A água que lavou os seus pés, lavou também a soberba das suas almas. A limpeza interior superou a exterior. Assim nos trata o Mestre, com tanta doçura, que não podemos resistir. Este Mestre é digno de ser seguido.
Lição suprema
Evangelho de João, capítulo 19. «Estavam junto à cruz de Jesus sua mãe, e a irmã de sua mãe, Maria mulher de Clopas, e Maria Madalena» (19:25). Que momento este! O Senhor está na cruz. Quão terrível é o seu sofrimento físico; transpassado pelos pregos, a sua cabeça coroada de espinhos, o seu sangue se derramando. Açoitado e torturado, ele tinha carregado a sua cruz nesse longo caminho para o Gólgota.
«Quando Jesus viu a sua mãe, e ao discípulo a quem ele amava, que estava presente...». João estava presente ali. O que fazia ali aquele Boanerges vingativo que pretendia fazer descer fogo sobre os samaritanos; daquele que sonhava com os privilégios do poder? A sua ambição humana estava destruída. Seu Mestre amado não só tinha anunciado que ia morrer; agora estava morrendo por eles, pelos filhos do trovão, e por estes homens disformes como somos todos nós.
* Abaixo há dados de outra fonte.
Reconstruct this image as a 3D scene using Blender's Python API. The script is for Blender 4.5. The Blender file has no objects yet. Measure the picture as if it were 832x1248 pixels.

«Jesus ... disse a sua mãe...». Como pôde falar estando crucificado? Ele não pediu nada para si mesmo. Estando na condição mais extrema, preocupou-se com sua mãe. Tal é nosso Mestre, nosso modelo. Que o Senhor derrube nossas reclamações. «Mulher, eis aí teu filho. Depois disse ao discípulo: Eis aí tua mãe» (26-27). João tinha opção de negar-se diante desse olhar e essa voz da cruz? Os outros tinham fugido; mas João estava muito próximo, ouvindo cada palavra daquele bendito moribundo. «Eis aí tua mãe. E desde aquela hora o discípulo a recebeu em sua casa».
Seguir o Mestre significou a estes homens ir morrendo pouco a pouco. A sua personalidade violenta, o seu caráter temível, foi feito em pedacinhos. Ver o Mestre e ouvir as suas palavras, transformou as suas vidas; seguir-lhe, produziu um efeito demolidor em seus corações e, muito em breve, o fruto apareceria.
O fruto, outro «trovão»
Passada a crise, com o Espírito Santo enchendo o seu coração, João pôde descrever realmente quem era Aquele que olhou nos seus olhos e com voz tremente lhe falou da máxima fraqueza, da cruz: «No princípio era o Verbo, e o Verbo estava com Deus, e o Verbo era Deus. Este estava no princípio com Deus. Todas as coisas foram feitas por meio dele, e sem ele nada do que foi feito, foi feito ... E aquele Verbo foi feito carne, e habitou entre nós (e vimos a sua glória, glória como do unigênito do Pai), cheio de graça e de verdade» (Jo. 1:1-3, 14) .
Podemos perceber a autoridade de cada declaração? Há outro trovão aqui, segue sendo João, mas é ‘outro Boanerges’. Seu estrondo ainda se ouve, e tem transpassado não só os ouvidos, mas o coração de multidões, através dos séculos, chegando até os nossos corações. E o eco seguirá sendo replicado enquanto houver crentes nesta terra! Que precioso é o Filho de Deus! Que preciosa é a Rocha sobre a qual estamos fundados!
Síntese de uma mensagem ministrada em Temuco (Chile), em setembro de 2014.